According to his family, everything changed when he was ejected from a Nets-Knicks game earlier this month. He had tried to bring his blissed-out vibes to Madison Square Garden, but fans in his area complained that he was being “unruly.” A photo circulated of Garden security carrying Vanchiro up the aisle; he was missing his prosthetic leg. His fiancée remarked that he became “a completely different person,” paranoid and slightly delusional. “I’m Jeffrey Vanchiro right now,” he told a reporter from ESPN. “I’m looking for Jeffrey Gamblero. If you find him, let me know … I’m alive. I’m not my normal self, but I’m working towards getting back to that.” Over the weekend, whatever demons had surfaced over the past month became too much to bear. Vanchiro jumped out a second-story window and died soon thereafter.

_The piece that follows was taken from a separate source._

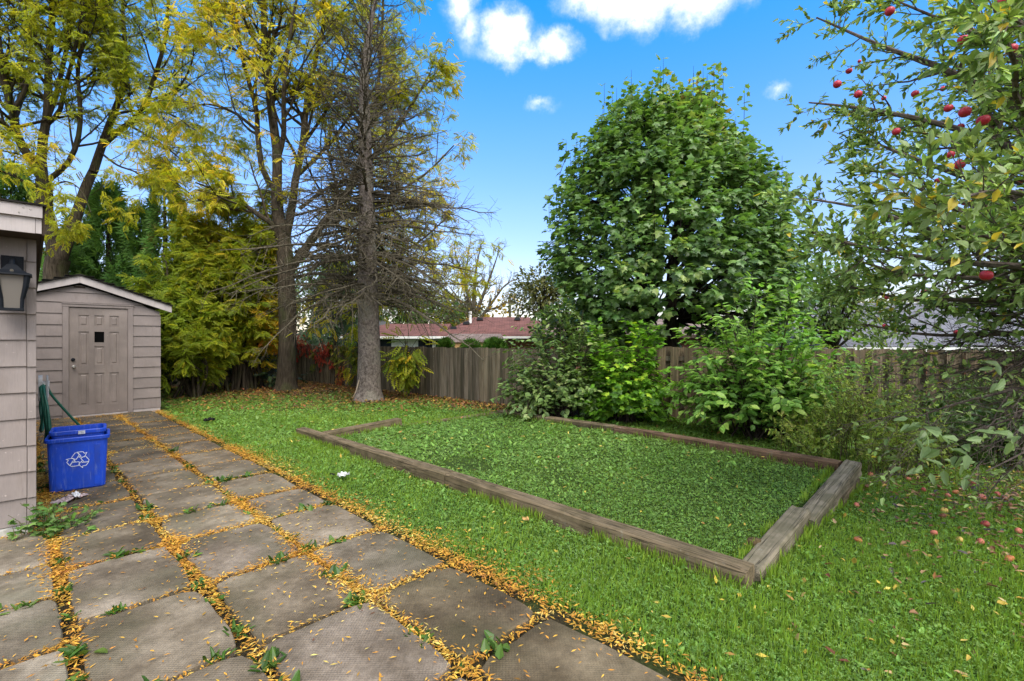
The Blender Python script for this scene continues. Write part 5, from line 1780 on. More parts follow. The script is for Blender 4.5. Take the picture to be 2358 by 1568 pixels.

During the fourth quarter, with the Heat comfortably ahead, a group of people who were presumably Vanchiro’s friends began circling the lower bowl, trying to spark a “GAM-BUH-LERO” chant. It didn’t quite catch, mostly because the Nets’ inability to close the gap had sapped our energy. Nobody seemed to possess the dynamism to take over. With a couple minutes to go, the crowd began to thin out. But after a couple defensive stops, the Nets pulled to within two and it was the loudest it had been all night. During a timeout, a crew of Nets dancers held up a “Gamblero” shirt and began moshing to “Ante Up,” and you wanted to believe that something good might happen. (It didn’t.)
I never had any desire to engage or talk to him whenever he danced down the aisle. He was just part of the show. He was like so many over-the-top, head-to-toe fans or courtside characters at arenas across the country. But Vanchiro’s subterranean backstory was what made him seem so distinctly New York. Few fans at Barclays knew about the professional gambling or the worldwide renown of Smart Crew. You would have never guessed that he spent time behind bars or had a prosthetic leg, or that he had once punked a Fox 5 news team, feeding them sensational tales of New York’s graffiti gang life. But he was a constant presence and, given the setting, that counted for a lot. Unless you grew up a New Jersey Nets fan, there’s a lot about the general Brooklyn Nets experience that can feel like a simulation. Everything’s a bit off: the “Fan Since Day One” T-shirts, the “Brooook-lyyyyn” chant, all those crisp jerseys draped over dress shirts and ties, the way most of the celebrities on the big screen look as if the Nets gear has been forcibly Photoshopped onto their bodies.
Of course, that’s also what makes it exciting. History, tradition, culture: Everything is a work in progress. The path is being made by those who walk it. That’s why there was something so striking about Vanchiro, even more so when you realized he wasn’t some paid mascot, he was just living life, appreciating his latest new beginning. The team could be down 15 and he would still take to his unofficial job with an almost freakish devotion, as though he was exactly where he wanted to be. In a way, “Gamblero” appeared to be what the Nets themselves aspire to one day become: a thing reborn, a type of commitment that is fearless and total, a being truly comfortable in his own skin.